Please read my Build Structural Walls or Doors or Windows out of Paper or Cloth and Build InfraStructure Quickly, Easily and Cheaply pages first. This technology addresses permanent building solutions to replace our very expensive, heavy and thick re-inforced concrete.
Instead of using sand and gravel to form an aggregate, use just the sand. How is this going to work? Like other approaches on this site, a field will be applied to the sand within a mold-like structure.
This mold-like structure uses the cloth or screening material described in Build Structural Walls page above.
Let’s get a little outside the box, say you have a flexible/bendable/foldable/compressible, nearly two-inch thick (15/8s inch) fiberglass structure that is composed of squares that are 3/8″ x 3/8″ x 3/8″ (or more/less depending on the application); this becomes the replacement for gravel and rebar.
OK. Now, you have a mold that is 3 inches wide with 2-inch structural insert described above. Next, you fill the mold with sand; you can vibrate the sand from the outside of the mold to ensure even distribution.
Now, you set the sand into a permanent configuration. How? Again, using a field that bonds the sand particles together into a permanent, rock hard structure. Sand is silicon; it is a metal that can be welded. That is essentially what is being done by using this field; it is a form of cold welding. See my page on removing salt from concrete walls; that, too, is using a field with unusual properties.
Great news, the sand does not have to be salt-free; you can use sand dredged from the ocean. Why? The sodium mixed in the sand (salt sand) actually makes the welding of the silicon stronger, but is not required for “normal” concrete strength.
So… instead of having reinforced concrete walls that are six or eight inches thick, they can be replaced with walls that are three or four inches thick, but are much stronger than the aggregate/rebar walls. Not only that, the timing of molding the sand is totally within the builders control and not dependent on when the concrete was activated and how long it has been hardening during transit and delays.

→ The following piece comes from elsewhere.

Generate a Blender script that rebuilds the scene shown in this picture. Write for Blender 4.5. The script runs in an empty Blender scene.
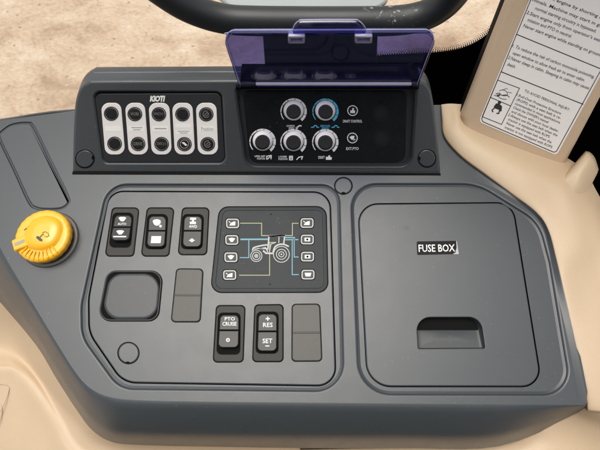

One last point, how much hardening (and strengthening) of the wall is totally under control of the builder. The Hardening or Welding field can be used to make a soft, medium or hard setting of the sand. This can be made harder latter, if desired/required.
The other major advantage is that the “new” hardened sand walls do not have any cracks; the silicon becomes a less dense form of glass that is much more flexible. It is stronger and about the same flexibility as reinforced concrete with aggregate and rebar. The other advantage is that the rebar does not expand with water seepage into the structure; there is no seepage and there is no rebar and, thus, no rust expansion cracks.